Places mentioned (the practical part)
The Mausoleum von Bischof Danilo: The Mausoleum stands atop a small hill which you can reach via a scenic, winding path which starts from near the Monastery in Cetinje, Montenegro's old capital city.
Mount Lovćen: The country's namesake mountain can be visited in Lovćen National park.
Bar: A port city whose 'new town' is pleasant and has a nice coastal promenade, the impressive Church of St Jovan Vladimir and a supermarket building which resembles a UFO. The real gem however is the 'old town' (Stari Bar), an incredible maze of ruins and cobbled streets on top of a hill with beautiful panoramic views. You can walk from Stari Bar to Bigovica beach (via 'The Old Olive Tree') in just over an hour. The route follows a small canal through a residential area to a hill which you have to ascend and wander over, with some goats for company!
Sveti Stefan: An island town which is an icon of Montenegro, and a hotel resort.
Kotor: A town on Kotor Bay with a formidable fortress, enchanting old town and regular boat trips to nearby Perast and other sites. Kotor is on a few cruise trip routes and is the place that backpackers often visit from Croatia in order to 'do Montenegro'; but it deserves more time, attention and respect than that.

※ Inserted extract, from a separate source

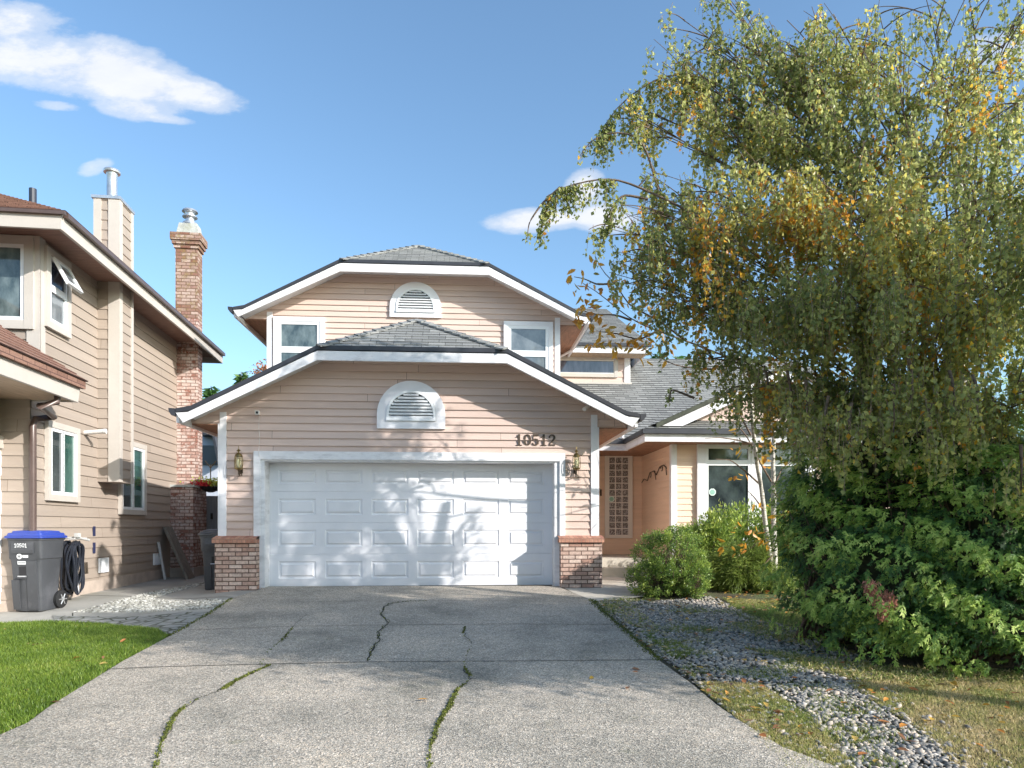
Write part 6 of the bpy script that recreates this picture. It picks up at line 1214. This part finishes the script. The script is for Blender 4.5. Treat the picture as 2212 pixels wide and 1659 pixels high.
leaves('foliage', pos.reshape(-1, 3), dirs.reshape(-1, 3), (RNG.uniform(.020, .044, (nF, m)) * sc_).ravel(), (RNG.uniform(.009, .016, (nF, m)) * sc_).ravel(), tt.ravel(), 'cypress_leaf', cy, nrm=nrm.reshape(-1, 3))
# limbs inside
S = []
for k, (c, r) in enumerate(ells):
    c = A3(c)
    for _ in range(46):
        d = sphere(1)[0]; d[1] = -abs(d[1]); e = c + d * np.array(r) * .93; b = np.array([c[0] + RNG.normal(0, .15), c[1] + .15, gz(c[0], c[1])])
        if e[2] < gz(e[0], e[1]) + .12: continue
        S.append(bez(b, (b + e) / 2 + np.array([0, 0, .3]), e, 10))
S = np.array(S); tubeobj('branches', [(S, np.tile(np.linspace(.022, .004, 10), (len(S), 1)), 5)], 'bark_brown', cy)
P = []; Dv = []
for (x, y, n) in [(1880, 1262, 26), (1890, 1285, 40), (1900, 1305, 45), (1908, 1325, 36), (1915, 1285, 30), (1925, 1300, 22), (1885, 1275, 30)]:
    c = A3(dp(x, y, 6.28))
    P.append(c + RNG.normal(0, .028, (n * 6, 3))); q = RNG.normal(0, .4, (n * 6, 3)); q[:, 2] -= .9; Dv.append(q)
P, Dv = np.concatenate(P), np.concatenate(Dv); leaves('dead_spray', P, Dv, RNG.uniform(.02, .05, len(P)), RNG.uniform(.008, .014, len(P)), RNG.random(len(P)), 'fallen', cy).data.materials[0] = MATS['dead_needles']
for (c, r) in ells:
    core.append((A3(c), np.array(r)))
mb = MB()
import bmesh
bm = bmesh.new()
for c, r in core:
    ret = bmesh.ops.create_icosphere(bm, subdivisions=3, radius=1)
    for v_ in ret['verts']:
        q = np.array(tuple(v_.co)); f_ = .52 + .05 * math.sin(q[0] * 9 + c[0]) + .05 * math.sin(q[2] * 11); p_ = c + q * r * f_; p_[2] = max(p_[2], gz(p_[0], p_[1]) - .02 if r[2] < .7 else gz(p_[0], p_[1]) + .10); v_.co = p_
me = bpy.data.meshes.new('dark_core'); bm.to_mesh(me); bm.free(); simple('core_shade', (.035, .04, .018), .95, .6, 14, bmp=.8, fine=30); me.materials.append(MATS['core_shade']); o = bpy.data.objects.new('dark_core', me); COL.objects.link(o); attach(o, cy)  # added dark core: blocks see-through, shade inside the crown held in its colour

# weeds along the edge of the bed and under the conifer
wp = np.concatenate([scatter([(1600, 1400), (1880, 1440), (2300, 1460), (2300, 1475), (1850, 1475)], 5200), scatter([(1290, 1300), (1350, 1296), (1450, 1380), (1360, 1352)], 700), scatter([(1560, 1345), (1790, 1350), (1850, 1420), (1640, 1380)], 1200)]); n = len(wp)
pos = np.stack([wp[:, 0], wp[:, 1], g(wp[:, 0], wp[:, 1]) + .01], 1); d = RNG.normal(0, 1, (n, 3)); d[:, 2] = np.abs(d[:, 2]) * .5 + .15
tag(leaves('needle_litter', pos, d, RNG.uniform(.02, .06, n), RNG.uniform(.006, .014, n), RNG.beta(1.5, 1.8, n), 'dry_blade'), 'brown needle litter and small weeds under the big conifer and among the stones', 'litter', kind='stuff')

# ------------------------------------------------------------------ flowers over the gate
fb = pt(455, 1052, 16.2); t = empty('hanging_flower_basket', fb, 'basket of red and lime flowers hung on a thin metal bracket above the gate', 'flower basket')
m = MB(); m.lathe(fb - UP * .12, [(.05, 0), (.18, .05), (.22, .13)], 14); m.build('basket', 'black_plastic', t)
m = MB(); m.tube([fb + UP * .02, fb + UP * .35, fb + UP * .5], .012, 6); m.tube([fb + UP * .42, fb + UP * .58 + X_ * .12], .01, 5); m.tube([fb + UP * .42, fb + UP * .58 - X_ * .12], .01, 5); m.build('hanger', 'bronze', t)
q = RNG.normal(0, 1, (700, 3)) * [.19, .12, .05]; tn = np.where((q[:, 0] < .05) & (q[:, 2] < .04), RNG.uniform(0, .45, 700), RNG.uniform(.6, 1, 700)); leaves('flowers', q + A3(fb) + [0, 0, .08], RNG.normal(size=(700, 3)), .05, .04, tn, 'flower', t)['kind'] = 'stuff'
# far conifers
def far_tree(px, py, dep, h, rr0, label):
    tip = dp(px, py, dep); b = V((tip.x, tip.y, 0)); t = empty('conifer_tree', b, label, 'tree', 'distant conifers behind the houses'); H_ = tip.z
    m = MB(); m.tube([b, V((b.x, b.y, H_ * .6)), tip], [.35, .2, .03], 7); m.build('trunk', 'bark_brown', t)
    n = 5200; z = H_ * (1 - RNG.random(n) ** .6 * .7); lay = .6 + .4 * np.sin(z * 3.5 + RNG.normal(0, .3, n)); r = (H_ - z) * rr0 * lay * RNG.random(n) ** .5 + .05; a = RNG.uniform(0, 6.28, n)
    P = np.stack([b.x + r * np.cos(a), b.y + r * np.sin(a), z - r * .25], 1); d = np.stack([np.cos(a), np.sin(a), -.2 + a * 0], 1) + RNG.normal(0, .3, (n, 3)); leaves('crown', P, d, RNG.uniform(.4, .9, n), RNG.uniform(.15, .3, n), RNG.uniform(0, .5, n), 'cypress_leaf', t)
far_tree(456, 833, 60, 18, .30, 'distant dark conifer in the gap beside the brick chimney')
far_tree(521, 803, 62, 20, .16, 'thin topped distant conifer above the left slope of the garage roof')
far_tree(1420, 762, 60, 20, .3, 'distant dark conifer behind the right end of the lower roof')
far_tree(1460, 770, 58, 20, .35, 'distant spreading conifer half hidden by birch leaves')
b = dp(577, 800, 40); t = empty('red_leaf_tree', V((b.x, b.y, 0)), 'small patch of reddish tree top beside the upper storey corner', 'tree'); m = MB(); m.tube([V((b.x, b.y, 0)), b - UP * .5], [.2, .05], 6); m.build('trunk', 'bark_brown', t)
n = 900; q = RNG.normal(0, 1, (n, 3)) * [.35, .35, .35]; leaves('crown', q + A3(b) - [0, 0, .3], RNG.normal(size=(n, 3)), .14, .1, RNG.uniform(.7, 1, n), 'fallen', t)

# grass growing through the stones
q = scatter(bed, 42000); q = q[(pnoise(q, 5.0, 12) + RNG.normal(0, .25, len(q)) < -.35) | (pnoise(q, 4.0, 21) > .5)]
blades('bed_grass', q, .02, .055, .005, 'dry_blade', 'thin green and straw grass growing between the river stones', .28 + .25 * pnoise(q, 4, 22) + RNG.normal(0, .15, len(q)), lean=.7)

# the tree beyond the right edge whose shade falls across the driveway
sc3 = V((8.4, 2.2, 0)); sc3.z = gz(8.4, 2.2); t = empty('shade_tree', sc3, 'broad tree beside the lower end of the driveway, casting the wide shade', 'tree')
m = MB(); m.tube([sc3, sc3 + V((.1, 0, 2.2)), sc3 + V((0, .1, 5.4))], [.16, .12, .04], 10); m.build('trunk', 'bark_brown', t)
S = []; P = []
for _ in range(210):
    d = sphere(1)[0]; e = np.array([8.3, 1.6, 5.1]) + d * np.array([2.6, 1.6, 1.5]) * RNG.uniform(.4, 1.0); s_ = np.array([8.45, 2.2, RNG.uniform(2.2, 4.8)]); b_l = bez(s_, (s_ + e) / 2 + np.array([0, 0, .3]), e, 9); S.append(b_l)
    for k in range(4, 9): P.append(b_l[k] + RNG.normal(0, .24, (62, 3)))
S = np.array(S); tubeobj('branches', [(S, np.tile(np.linspace(.03, .006, 9), (len(S), 1)), 5)], 'bark_brown', t)
P = np.concatenate(P); n = len(P); q = RNG.normal(size=(n, 3)); q[:, 2] -= .5; leaves('foliage', P, q, RNG.uniform(.06, .11, n), RNG.uniform(.05, .08, n), RNG.beta(2, 3, n), 'birch_leaf', t)
# unseen tree line behind the viewer, added for the windows to reflect
n = 26000; x = RNG.uniform(-60, 60, n); hh = 5.5 + 2.2 * np.sin(x * .35) + 1.5 * np.sin(x * .9 + 1); P = np.stack([x, -34 + RNG.normal(0, 2.5, n), RNG.random(n) * hh], 1)
tag(leaves('reflected_trees', P, RNG.normal(size=(n, 3)), RNG.uniform(.7, 1.6, n), RNG.uniform(.5, 1.0, n), RNG.beta(2, 3, n), 'cypress_leaf'), 'unseen line of leafy trees across the street, added for window reflections', 'trees', kind='stuff')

Budva: A coastal town which has a stunning old town containing the magical Citadella. Along the coast from the peaceful old town, you'll come across the much-photographed Ballerina statue and a rather secluded beach called Mogren. Budva is also known for superyachts and large glass-clad hotels.
Virpazar: This village can be reached on the train line from Bar to Belgrade and is less than half an hour from Podgorica. From Virpazar, there are regular boat trips around Lake Skadar, but don't miss seeing the sunset from Besac fortress, where you can also get a bite to eat and glass of wine.

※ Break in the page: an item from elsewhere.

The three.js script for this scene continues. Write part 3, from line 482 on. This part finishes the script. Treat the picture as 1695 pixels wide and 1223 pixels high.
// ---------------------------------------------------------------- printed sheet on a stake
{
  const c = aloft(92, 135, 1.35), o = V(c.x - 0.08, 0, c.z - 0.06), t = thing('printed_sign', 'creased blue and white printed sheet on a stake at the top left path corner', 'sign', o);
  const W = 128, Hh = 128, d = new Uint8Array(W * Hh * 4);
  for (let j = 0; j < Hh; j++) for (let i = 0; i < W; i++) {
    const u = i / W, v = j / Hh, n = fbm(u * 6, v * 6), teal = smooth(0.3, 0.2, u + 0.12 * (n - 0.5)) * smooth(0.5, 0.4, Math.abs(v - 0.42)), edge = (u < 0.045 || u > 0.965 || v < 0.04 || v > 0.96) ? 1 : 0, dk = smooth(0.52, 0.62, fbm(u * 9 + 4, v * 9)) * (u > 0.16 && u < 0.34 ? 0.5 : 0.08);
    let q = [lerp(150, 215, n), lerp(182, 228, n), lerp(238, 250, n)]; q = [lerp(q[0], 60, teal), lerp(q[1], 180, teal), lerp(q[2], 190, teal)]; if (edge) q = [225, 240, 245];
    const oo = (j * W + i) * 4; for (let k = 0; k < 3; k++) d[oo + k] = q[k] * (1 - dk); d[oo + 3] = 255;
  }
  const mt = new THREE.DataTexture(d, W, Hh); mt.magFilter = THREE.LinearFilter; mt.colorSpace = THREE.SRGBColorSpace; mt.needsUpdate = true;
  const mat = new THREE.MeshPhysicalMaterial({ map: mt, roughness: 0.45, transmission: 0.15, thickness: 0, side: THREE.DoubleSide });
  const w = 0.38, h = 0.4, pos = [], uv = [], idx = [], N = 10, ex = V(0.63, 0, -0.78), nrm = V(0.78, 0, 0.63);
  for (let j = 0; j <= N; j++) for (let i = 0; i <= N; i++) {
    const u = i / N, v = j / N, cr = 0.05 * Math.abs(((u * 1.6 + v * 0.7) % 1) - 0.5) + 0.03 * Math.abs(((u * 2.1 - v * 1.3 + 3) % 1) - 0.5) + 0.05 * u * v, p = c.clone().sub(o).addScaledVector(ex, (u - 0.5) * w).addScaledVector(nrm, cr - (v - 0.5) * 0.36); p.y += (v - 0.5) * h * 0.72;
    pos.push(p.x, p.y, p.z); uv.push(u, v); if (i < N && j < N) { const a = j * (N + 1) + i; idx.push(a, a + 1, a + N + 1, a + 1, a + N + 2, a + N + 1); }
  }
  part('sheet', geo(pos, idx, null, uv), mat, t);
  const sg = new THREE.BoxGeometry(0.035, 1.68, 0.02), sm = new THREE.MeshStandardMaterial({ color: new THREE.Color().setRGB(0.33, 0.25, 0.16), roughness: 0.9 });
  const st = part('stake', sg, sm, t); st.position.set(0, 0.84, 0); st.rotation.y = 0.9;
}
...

Kolašin: The mountainous town is near a popular ski resort and can be reached on the breath-taking train ride from Podgorica. Kolašin is a gateway to the nearby Biogradska Gora national park which is home to Lake Biograd. In April at least, there weren't any public busses connecting the town with the national park but you can easily hitchhike or get a taxi.

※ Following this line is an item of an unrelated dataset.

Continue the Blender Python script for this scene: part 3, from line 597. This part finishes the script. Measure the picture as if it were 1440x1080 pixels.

Podgorica: The capital city of Montenegro isn't a stereotypically amazing city, but has a real charm to it and if you give it some time, you'll realise that it embodies the country's relaxed vibes and love of nature. If you like specific sights to see, you can feast your eyes on The Cathedral of Christ’s Resurrection and Millennium Bridge, among others. And in less than an hour on the train and after a fairly steep hike, you can reach Ostrog Monastery.